The fabrication and insulation performance of TiO2 coating with reticulated porous structure for HTS magnet coils

Titanium dioxide (TiO₂) ceramic coating, characterized by high thermal conductivity and remarkable chemical stability, leading to extensive application in providing electrical insulation within superconducting coils. However, the development of such ceramic insulation coatings to facilitate the preparation of high-performance superconducting magnets is extremely challenging, due to the complex heat treatment process of bismuth system high temperature superconductivity (HTS) wires. A novel strategy for fabricating a porous TiO₂ insulation layer with a three-dimensional (3D) reticular architecture based on highly dispersed ceramic slurry has been reported herein.
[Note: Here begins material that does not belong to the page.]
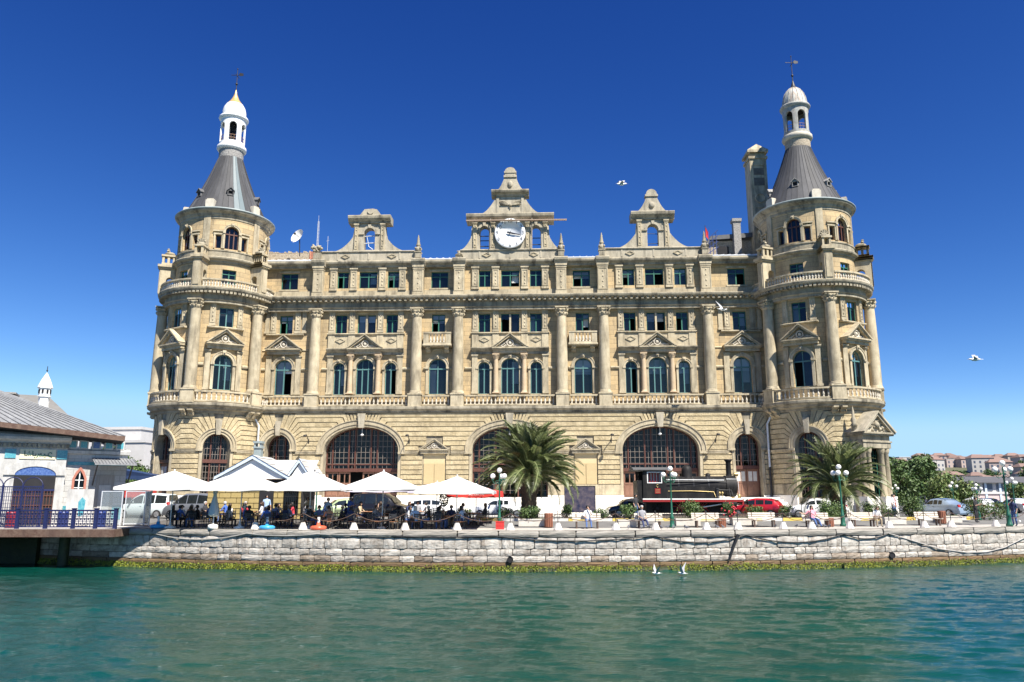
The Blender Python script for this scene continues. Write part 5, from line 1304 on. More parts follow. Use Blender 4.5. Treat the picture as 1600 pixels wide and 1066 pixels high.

To enhance the structural strength and oxygen permeability of the coating, polyethylene glycol and oligomeric ethyl silicate were introduced as modifiers to construct a grid-like porous framework. The as-prepared insulation coating possesses micron-sized pore and crack structures. The high-temperature stability of the insulation layer and its compatibility with the heat treatment of Ag-sheathed Bi-2223 wire was verified by measuring the effect of coating on the critical current. X-ray photoelectron spectroscopy (XPS) and energy-dispersive X-ray spectroscopy (EDS) show that this insulation coating with a thickness of approximately 25 μm can significantly inhibit the diffusion of metal sheath components and Bi. In addition, the TiO₂ insulation coating has also been successfully prepared on Bi-2223 tape by a reel-to-reel coating system. The results indicates that the TiO₂ insulation coating has great application potential as an insulation material for HTS magnets and provides new insights for the development of effective insulation material for Bi-2212 wires.